Pristine and Doped MoS2 Monolayers as Potential HCN Gas Sensors: A DFT Study

TL;DR

This study uses DFT to analyze how pristine and doped MoS2 monolayers can detect HCN gas, identifying promising doped systems with fast response times and notable electronic and optical property changes for sensor applications.

Contribution

It provides a comprehensive DFT analysis of HCN adsorption on various doped MoS2 monolayers, highlighting the effects of different dopants and doping levels on sensing performance.

Findings

Al-MoS2 shows the strongest chemisorption of HCN.

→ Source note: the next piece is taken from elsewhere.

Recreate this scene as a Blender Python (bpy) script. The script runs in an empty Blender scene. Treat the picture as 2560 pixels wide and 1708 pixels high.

Si-MoS2 exhibits an ultrafast response in microseconds.

2P-MoS2 and 3Al-MoS2 are promising for HCN sensing applications.

Abstract

Two-dimensional transition metal dichalcogenides (TMDCs) have been extensively investigated due to their tunable properties. In this work, density functional theory (DFT) is employed to investigate the adsorption behavior and sensing characteristics of HCN on pristine and doped MoS2 monolayers (X-MoS2, where X = P, N, Si, Al, B, Cl). The structural, electronic, and optical characteristics of all systems are examined to study the sensing properties of various doped MoS2 monolayers. In particular, the Al-MoS2 system demonstrates the strongest adsorption characterized by chemisorption, while the remaining systems show interactions of physisorption type. Recovery time and changes in electronic and optical properties reveal that Si-MoS2 possesses an ultrafast response of the order of microseconds, while Al-MoS2 exhibits a significantly longer recovery time, making it unsuitable for reusable sensors. P-MoS2, Si-MoS2, and Al-MoS2 monolayers show pronounced changes in their properties after HCN adsorption. To explore tunability in adsorption strength and recovery behavior, systems with two and three dopant atoms are further studied for P, Si, and Al doping. The results indicate that double doping enhances adsorption strength, whereas triple symmetric doping weakens it. Based on adsorption energy, recovery time, and electronic response, 2P-MoS2 and 3Al-MoS2 are identified as promising candidates for electrochemical and chemiresistive sensing of HCN. Additionally, the observed optical response in the ultraviolet region highlights their potential in UV-range optical sensor design.